Bisa jadi, mental spiritual kita juga tidak mengalami pertumbuhan. Kita menjadi manusia yang hanya mau mendengar apa yang menyenangkan kita. Kita begitu melekat dengan pola pikir pandangan sendiri, menutup hati untuk teguran yang memberi peringatan. Bahkan, kita membenci orang yang menunjukkan jalan yang benar. Sama seperti Yerobeam anak Yoas raja Israel dan Uzia raja Yehuda yang membenci teguran. Mereka memilih hidup munafik dengan kekayaan dan kuasanya ketimbang mendistribusikan keadilan dan kasih sayang dari Allah kepada rakyatnya.
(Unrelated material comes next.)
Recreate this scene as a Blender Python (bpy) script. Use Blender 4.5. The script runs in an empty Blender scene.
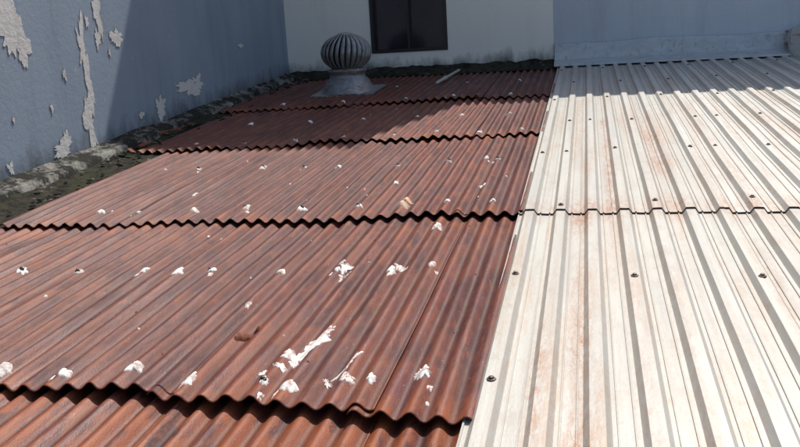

Menolak egosentrisme bukan sekedar tema dan wacana indah yang dibicarakan. Namun, ia harus menembus hati dan jiwa. Ia harus seperti pedang yang bermata dua, memisahkan pikiran dan niat hati kita. Sehingga, segala kemelekatan itu akan terkikis habis. Menyakitkan! Namun, dampaknya luar biasa. Kita akan terbebas dari pelbagai candu pemikiran sendiri yang membuai dan meninabobokan kita dalam kenyamanan semu!
Keluarga yang menolak egosentrisme akan berjuang, saling menolong dalam melewati fase-fase pertumbuhan ego. Setiap anggota keluarga berfungsi sebagai penyambung lidah bibir Allah yang menopang, mengingatkan, dan menyuarakan kebenaran. Sehingga pada akhirnya seluruh anggota keluarga – meminjam teori perkembangan ego menurut Jane Loevinger (1918-2008) – mencapai tahap akhir yang dinamakannya “Integrated” : Tahap ini mirip dengan konsep “aktualisasi diri” milik Maslow. Ego kita menunjukkan kebijaksanaan batin, kita akan bisa berempati mendalam terhadap orang lain, dan tingkat penerimaan diri yang sangat tinggi. Kita menjadi orang yang menerima diri sendiri dengan sukacita. Kita akan dapat menghargai orang lain seperti kita menghargai diri sendiri. Ah, betapa indahnya jika kita memiliki keluarga yang terdiri dari anggota-anggotanya yang mencapai tahap ini. Anda bisa bayangkan bagaimana gereja Anda ketika terdiri dari keluarga-keluarga seperti ini? Kerajaan surga dinyatakan di bumi!